Brussels Attacks: Putin Ally Taunts NATO After Blasts on Home Turf

Putin Ally Pushkov
Alexei Pushkov, chairman of the Russian State Duma Committee on International Affairs, attends a news conference in Moscow, March 27, 2012. Pushkov took a swipe at NATO Secretary General Jens Stoltenberg over the attacks in Brussels. Maxim Shemetov/Reuters

The head of Russia's parliamentary committee on foreign affairs, Alexey Pushkov, has taunted NATO over Tuesday's attacks in Brussels, accusing the alliance of neglecting defence in its own backyard to confront Russia instead.

NATO, whose head offices are in the Belgian capital, is undergoing its largest reinforcement in Eastern Europe since the end of the Cold War. Russia has repeatedly objected to NATO's decision to send more deployments to former Communist allies and has even warned that placing U.S. aircraft defences in Poland and Romania would make the countries "targets" for Russian forces.

Two blasts in Brussels' Zaventem Airport and one in the city's metro killed at least 26 people on Tuesday morning. Transport in the Belgian capital is currently on lockdown, with reports that suicide bombers caused the explosions.

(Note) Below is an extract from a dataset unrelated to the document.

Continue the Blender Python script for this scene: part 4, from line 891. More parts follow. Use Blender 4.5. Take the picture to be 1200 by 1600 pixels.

In the wake of the explosions, Pushkov, who is a key member of Putin's United Russia party, took a swipe at NATO's Secretary General Jens Stoltenberg on his Twitter account. The Russian official accused the NATO chief of allowing "people to blow themselves up from right under his nose" while NATO was "combatting the imaginary Russian threat."

An hour later Pushkov returned to Twitter to express his condolences to the families of the victims and once again underlined that "Europe should realize where this evil threat is coming from and unite forces with Russia."

The NATO office in Brussels is halfway between the airport and the Maelbeek metro station where the blasts occurred, within a five-mile radius of both.

Russia's aerial campaign in Syria was widely referred to as one against "terror" and "extremist" groups by Russian officials, despite Western governments estimating that the majority of attacks were not hitting the most powerful extremist group in the country—Islamic State.

Prior to the start of airstrikes, Russia urged U.S. allies to form a wider international coalition against extremist groups in Syria . However, Moscow's desire that this coalition should help the repressive Syrian government proved a red line for U.S. allies in Europe and the region.

The Kremlin refused to comment on Pushkov's comments, but Putin expressed his condolences in a phone call with King Philippe of Belgium, according to a statement by the Kremlin press office. "The fight against this evil requires the most active of international responses," Putin said.

NATO could not immediately comment on Pushkov's statement, but confirmed that its headquarters "elevated its security posture following the explosions at the Brussels airport."

"We have also decided to increase the alert state of NATO Headquarters, in line with the Belgian government's decision to raise the national alert level," a NATO press official said in a statement.

Jens Stoltenberg said he was "deeply saddened" by the attacks in a statement. "This is a cowardly attack. An attack on our values and on our open societies," Stoltenberg added. "Terrorism will not defeat democracy and take away our freedoms."

Putin himself argued in January that the attacks that killed 130 in Paris in November 2015 could have been avoided if the West had listened to him and not embarked on intervention in the Middle East.